Other new additions to the senior staff include company manager Robin Thompson--who staged the ArtPark “Ring” for Christopher Keene--and production stage manager Sheri Shanker, who joins the company next month from a similar position with Pittsburgh Opera.

MORE OPERA: A special dinner/dance at the O’Keefe Center in Toronto tonight honors Lotfi Mansouri, the outgoing general director of the Canadian Opera Company, who has moved to the same position with San Francisco Opera. Guests have been asked to dress as their favorite opera character, and performances will feature artists who have appeared with Canadian Opera during Mansouri’s 12-year tenure.

EVERYWHERE BUT IN L.A.: John Clifford’s Ballet of Los Angeles--not to be confused with his defunct Los Angeles Ballet--begins its second national spring tour this month, in Columbia, S.C. The company has not yet danced in its namesake city, however, nor will it on the coming tour, which features dancers from the Bolshoi and Kiev ballets. Ballet of Los Angeles was formed last year to fulfill booking commitments left vacant when Chicago Ballet suspended operations.
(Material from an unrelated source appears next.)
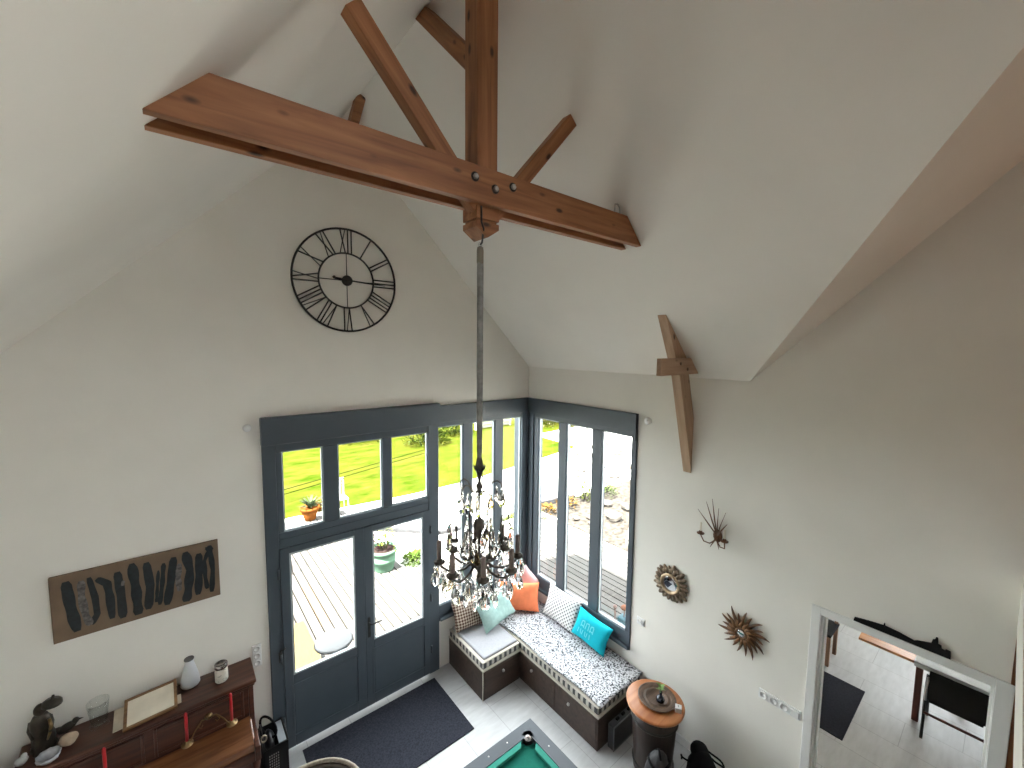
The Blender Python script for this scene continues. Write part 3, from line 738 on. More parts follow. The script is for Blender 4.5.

The Minnesota Opera has received $250,000 from the Northwest Area Foundation to support its New Music-Theater Ensemble. The ensemble will give fully staged performances of three new works in March, plus the premiere of William Harper’s “Snow Leopard” in November. A grant of $75,000 from the Dayton Hudson Foundation supports the premiere of Libby Larsen’s “Frankenstein: The Modern Prometheus” as the final production of the company’s 1989-90 subscription season.